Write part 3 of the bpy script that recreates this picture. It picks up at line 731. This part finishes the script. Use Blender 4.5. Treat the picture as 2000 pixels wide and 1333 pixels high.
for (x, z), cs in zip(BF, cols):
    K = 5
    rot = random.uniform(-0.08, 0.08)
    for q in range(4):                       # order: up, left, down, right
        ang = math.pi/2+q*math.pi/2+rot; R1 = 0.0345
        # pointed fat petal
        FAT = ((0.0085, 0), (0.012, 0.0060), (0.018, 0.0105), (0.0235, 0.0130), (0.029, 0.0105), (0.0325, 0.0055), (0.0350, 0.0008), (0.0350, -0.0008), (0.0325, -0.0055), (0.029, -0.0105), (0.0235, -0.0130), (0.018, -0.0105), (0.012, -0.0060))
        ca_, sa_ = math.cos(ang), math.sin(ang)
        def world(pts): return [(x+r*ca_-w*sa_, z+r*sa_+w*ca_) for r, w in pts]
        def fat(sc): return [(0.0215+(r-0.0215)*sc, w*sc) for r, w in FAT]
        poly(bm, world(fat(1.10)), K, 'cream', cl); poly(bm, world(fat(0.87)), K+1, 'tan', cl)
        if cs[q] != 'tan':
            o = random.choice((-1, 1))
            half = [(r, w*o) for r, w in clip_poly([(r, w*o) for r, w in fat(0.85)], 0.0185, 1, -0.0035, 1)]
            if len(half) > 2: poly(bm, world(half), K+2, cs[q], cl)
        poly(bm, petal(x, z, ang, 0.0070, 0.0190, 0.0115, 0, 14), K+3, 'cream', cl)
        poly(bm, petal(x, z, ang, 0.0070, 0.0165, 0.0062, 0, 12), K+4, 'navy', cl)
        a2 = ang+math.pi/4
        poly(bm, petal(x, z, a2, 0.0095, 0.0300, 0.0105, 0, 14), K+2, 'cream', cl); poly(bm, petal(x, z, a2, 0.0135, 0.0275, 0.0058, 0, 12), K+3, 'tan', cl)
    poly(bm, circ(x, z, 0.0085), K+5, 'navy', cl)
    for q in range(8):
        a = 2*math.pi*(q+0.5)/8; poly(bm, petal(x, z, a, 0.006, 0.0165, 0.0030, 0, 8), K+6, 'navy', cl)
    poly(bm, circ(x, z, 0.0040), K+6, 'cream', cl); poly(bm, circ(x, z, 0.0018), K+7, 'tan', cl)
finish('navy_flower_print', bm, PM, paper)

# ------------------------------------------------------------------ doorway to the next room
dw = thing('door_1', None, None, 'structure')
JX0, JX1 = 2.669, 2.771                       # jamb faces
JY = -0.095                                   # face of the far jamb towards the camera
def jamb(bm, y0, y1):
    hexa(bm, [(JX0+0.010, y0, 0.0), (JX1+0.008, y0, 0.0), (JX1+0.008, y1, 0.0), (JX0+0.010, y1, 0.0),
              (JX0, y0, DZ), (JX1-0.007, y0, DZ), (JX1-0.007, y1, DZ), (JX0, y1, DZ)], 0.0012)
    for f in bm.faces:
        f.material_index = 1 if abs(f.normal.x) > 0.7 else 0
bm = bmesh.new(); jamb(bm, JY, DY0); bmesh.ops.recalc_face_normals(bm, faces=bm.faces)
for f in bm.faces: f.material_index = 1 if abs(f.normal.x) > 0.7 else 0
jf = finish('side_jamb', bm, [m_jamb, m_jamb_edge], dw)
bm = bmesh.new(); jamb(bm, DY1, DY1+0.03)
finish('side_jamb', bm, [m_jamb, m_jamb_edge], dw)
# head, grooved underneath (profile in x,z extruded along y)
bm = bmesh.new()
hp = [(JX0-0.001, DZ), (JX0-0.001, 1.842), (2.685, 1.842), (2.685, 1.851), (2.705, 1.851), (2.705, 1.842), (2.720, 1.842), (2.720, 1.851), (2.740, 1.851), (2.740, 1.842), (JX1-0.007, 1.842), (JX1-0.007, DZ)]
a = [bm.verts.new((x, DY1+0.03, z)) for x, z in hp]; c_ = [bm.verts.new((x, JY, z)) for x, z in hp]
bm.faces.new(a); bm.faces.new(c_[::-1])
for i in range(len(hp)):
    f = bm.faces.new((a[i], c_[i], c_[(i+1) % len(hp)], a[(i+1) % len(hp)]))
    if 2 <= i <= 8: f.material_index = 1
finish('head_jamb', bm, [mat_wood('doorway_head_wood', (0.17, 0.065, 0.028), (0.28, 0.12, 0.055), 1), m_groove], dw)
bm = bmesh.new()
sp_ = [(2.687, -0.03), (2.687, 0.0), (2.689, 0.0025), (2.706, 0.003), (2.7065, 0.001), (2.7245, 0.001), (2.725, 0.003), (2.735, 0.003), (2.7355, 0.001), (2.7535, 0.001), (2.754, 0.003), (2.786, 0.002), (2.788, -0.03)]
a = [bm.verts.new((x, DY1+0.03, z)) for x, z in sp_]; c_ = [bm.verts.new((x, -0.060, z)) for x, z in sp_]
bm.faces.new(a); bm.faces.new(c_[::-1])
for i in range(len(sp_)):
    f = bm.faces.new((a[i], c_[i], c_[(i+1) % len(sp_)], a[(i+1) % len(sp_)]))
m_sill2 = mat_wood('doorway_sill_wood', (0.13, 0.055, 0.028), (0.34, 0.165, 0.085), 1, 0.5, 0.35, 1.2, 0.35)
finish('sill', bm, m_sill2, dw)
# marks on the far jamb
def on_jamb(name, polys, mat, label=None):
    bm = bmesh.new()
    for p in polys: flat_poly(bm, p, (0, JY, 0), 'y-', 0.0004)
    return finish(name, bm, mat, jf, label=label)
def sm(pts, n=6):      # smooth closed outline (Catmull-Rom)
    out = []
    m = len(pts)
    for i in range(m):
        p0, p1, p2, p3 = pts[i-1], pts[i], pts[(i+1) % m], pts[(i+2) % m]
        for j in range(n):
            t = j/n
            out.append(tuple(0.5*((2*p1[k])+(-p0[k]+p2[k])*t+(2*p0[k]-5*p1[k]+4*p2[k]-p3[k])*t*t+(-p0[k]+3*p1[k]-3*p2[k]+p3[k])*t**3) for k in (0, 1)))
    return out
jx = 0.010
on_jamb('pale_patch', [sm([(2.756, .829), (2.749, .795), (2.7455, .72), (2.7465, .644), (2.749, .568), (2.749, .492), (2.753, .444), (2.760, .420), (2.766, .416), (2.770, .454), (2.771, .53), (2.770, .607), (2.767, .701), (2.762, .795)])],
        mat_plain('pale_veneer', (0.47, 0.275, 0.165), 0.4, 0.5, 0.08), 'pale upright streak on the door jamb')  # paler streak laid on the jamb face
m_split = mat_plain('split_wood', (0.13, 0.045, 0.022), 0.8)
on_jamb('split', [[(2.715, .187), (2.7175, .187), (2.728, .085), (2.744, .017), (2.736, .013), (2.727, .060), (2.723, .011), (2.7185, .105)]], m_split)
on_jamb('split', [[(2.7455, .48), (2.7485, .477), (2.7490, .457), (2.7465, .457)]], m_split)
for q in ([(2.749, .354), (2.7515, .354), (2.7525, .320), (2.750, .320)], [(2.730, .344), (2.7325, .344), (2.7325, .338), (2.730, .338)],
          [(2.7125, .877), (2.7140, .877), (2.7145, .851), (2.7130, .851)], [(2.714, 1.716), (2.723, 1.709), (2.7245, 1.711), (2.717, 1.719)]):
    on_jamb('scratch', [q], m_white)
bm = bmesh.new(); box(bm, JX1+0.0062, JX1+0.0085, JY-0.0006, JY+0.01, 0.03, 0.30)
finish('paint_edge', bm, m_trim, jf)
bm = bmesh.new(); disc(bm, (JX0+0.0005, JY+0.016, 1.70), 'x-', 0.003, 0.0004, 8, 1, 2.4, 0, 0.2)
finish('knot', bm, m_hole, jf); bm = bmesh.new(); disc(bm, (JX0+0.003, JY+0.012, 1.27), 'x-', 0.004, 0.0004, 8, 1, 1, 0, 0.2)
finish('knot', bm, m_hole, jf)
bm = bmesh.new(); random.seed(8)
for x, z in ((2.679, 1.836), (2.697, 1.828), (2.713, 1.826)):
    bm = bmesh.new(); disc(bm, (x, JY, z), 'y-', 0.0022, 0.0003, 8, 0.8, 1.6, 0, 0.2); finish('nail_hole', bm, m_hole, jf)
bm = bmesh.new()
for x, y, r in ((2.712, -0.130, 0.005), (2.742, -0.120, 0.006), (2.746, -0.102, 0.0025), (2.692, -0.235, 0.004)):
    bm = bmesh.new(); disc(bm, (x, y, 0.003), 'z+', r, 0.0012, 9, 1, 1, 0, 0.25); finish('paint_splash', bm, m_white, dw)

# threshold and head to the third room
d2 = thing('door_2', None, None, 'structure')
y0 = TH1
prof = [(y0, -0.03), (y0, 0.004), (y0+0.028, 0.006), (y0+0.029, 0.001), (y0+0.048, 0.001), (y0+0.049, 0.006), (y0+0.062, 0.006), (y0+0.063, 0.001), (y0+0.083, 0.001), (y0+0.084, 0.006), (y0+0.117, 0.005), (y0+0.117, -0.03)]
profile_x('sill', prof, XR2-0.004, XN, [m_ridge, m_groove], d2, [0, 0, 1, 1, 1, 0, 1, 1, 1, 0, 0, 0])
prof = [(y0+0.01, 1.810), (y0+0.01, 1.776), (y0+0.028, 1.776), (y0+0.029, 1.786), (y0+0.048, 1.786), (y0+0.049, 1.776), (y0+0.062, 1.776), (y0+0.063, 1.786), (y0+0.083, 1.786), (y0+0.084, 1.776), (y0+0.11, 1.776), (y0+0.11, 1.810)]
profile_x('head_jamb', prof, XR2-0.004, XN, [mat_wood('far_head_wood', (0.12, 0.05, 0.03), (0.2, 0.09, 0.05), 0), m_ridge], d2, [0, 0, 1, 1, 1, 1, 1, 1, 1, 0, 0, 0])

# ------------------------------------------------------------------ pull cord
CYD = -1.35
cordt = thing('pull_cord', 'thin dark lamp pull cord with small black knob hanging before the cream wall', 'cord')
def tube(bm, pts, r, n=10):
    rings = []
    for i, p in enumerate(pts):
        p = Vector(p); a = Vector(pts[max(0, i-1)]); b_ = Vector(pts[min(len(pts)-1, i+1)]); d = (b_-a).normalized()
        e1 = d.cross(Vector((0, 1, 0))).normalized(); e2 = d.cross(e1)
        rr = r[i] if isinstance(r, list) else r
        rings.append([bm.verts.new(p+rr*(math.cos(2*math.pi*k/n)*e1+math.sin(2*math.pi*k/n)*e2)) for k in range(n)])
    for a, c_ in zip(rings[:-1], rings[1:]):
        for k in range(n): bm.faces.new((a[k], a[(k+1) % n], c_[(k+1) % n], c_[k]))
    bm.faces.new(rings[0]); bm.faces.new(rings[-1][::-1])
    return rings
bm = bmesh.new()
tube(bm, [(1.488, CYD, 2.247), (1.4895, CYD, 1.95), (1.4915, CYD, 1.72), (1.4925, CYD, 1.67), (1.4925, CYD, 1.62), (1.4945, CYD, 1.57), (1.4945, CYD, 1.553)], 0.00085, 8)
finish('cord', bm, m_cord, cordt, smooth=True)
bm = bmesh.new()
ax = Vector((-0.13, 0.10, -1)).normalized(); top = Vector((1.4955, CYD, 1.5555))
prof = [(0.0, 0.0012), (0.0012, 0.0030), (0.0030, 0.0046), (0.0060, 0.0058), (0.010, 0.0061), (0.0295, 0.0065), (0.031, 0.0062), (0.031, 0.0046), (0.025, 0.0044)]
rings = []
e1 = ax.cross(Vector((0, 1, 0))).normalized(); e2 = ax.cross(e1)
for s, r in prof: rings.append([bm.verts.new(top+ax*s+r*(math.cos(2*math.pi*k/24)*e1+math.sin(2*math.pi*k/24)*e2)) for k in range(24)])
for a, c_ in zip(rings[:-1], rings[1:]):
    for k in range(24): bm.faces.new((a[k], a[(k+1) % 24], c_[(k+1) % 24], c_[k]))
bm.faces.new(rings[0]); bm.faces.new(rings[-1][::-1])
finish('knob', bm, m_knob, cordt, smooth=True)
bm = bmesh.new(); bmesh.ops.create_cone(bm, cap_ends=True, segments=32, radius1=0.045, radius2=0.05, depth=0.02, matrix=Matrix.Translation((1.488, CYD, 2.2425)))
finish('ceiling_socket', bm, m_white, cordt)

(Problem description): Return exactly the lines from the beginning of the data above through the one containing "finish('navy_flower_print', bm, PM, paper)", please. Include both end lines and add nothing else.

(Result for this exercise):
Write part 3 of the bpy script that recreates this picture. It picks up at line 731. This part finishes the script. Use Blender 4.5. Treat the picture as 2000 pixels wide and 1333 pixels high.
for (x, z), cs in zip(BF, cols):
    K = 5
    rot = random.uniform(-0.08, 0.08)
    for q in range(4):                       # order: up, left, down, right
        ang = math.pi/2+q*math.pi/2+rot; R1 = 0.0345
        # pointed fat petal
        FAT = ((0.0085, 0), (0.012, 0.0060), (0.018, 0.0105), (0.0235, 0.0130), (0.029, 0.0105), (0.0325, 0.0055), (0.0350, 0.0008), (0.0350, -0.0008), (0.0325, -0.0055), (0.029, -0.0105), (0.0235, -0.0130), (0.018, -0.0105), (0.012, -0.0060))
        ca_, sa_ = math.cos(ang), math.sin(ang)
        def world(pts): return [(x+r*ca_-w*sa_, z+r*sa_+w*ca_) for r, w in pts]
        def fat(sc): return [(0.0215+(r-0.0215)*sc, w*sc) for r, w in FAT]
        poly(bm, world(fat(1.10)), K, 'cream', cl); poly(bm, world(fat(0.87)), K+1, 'tan', cl)
        if cs[q] != 'tan':
            o = random.choice((-1, 1))
            half = [(r, w*o) for r, w in clip_poly([(r, w*o) for r, w in fat(0.85)], 0.0185, 1, -0.0035, 1)]
            if len(half) > 2: poly(bm, world(half), K+2, cs[q], cl)
        poly(bm, petal(x, z, ang, 0.0070, 0.0190, 0.0115, 0, 14), K+3, 'cream', cl)
        poly(bm, petal(x, z, ang, 0.0070, 0.0165, 0.0062, 0, 12), K+4, 'navy', cl)
        a2 = ang+math.pi/4
        poly(bm, petal(x, z, a2, 0.0095, 0.0300, 0.0105, 0, 14), K+2, 'cream', cl); poly(bm, petal(x, z, a2, 0.0135, 0.0275, 0.0058, 0, 12), K+3, 'tan', cl)
    poly(bm, circ(x, z, 0.0085), K+5, 'navy', cl)
    for q in range(8):
        a = 2*math.pi*(q+0.5)/8; poly(bm, petal(x, z, a, 0.006, 0.0165, 0.0030, 0, 8), K+6, 'navy', cl)
    poly(bm, circ(x, z, 0.0040), K+6, 'cream', cl); poly(bm, circ(x, z, 0.0018), K+7, 'tan', cl)
finish('navy_flower_print', bm, PM, paper)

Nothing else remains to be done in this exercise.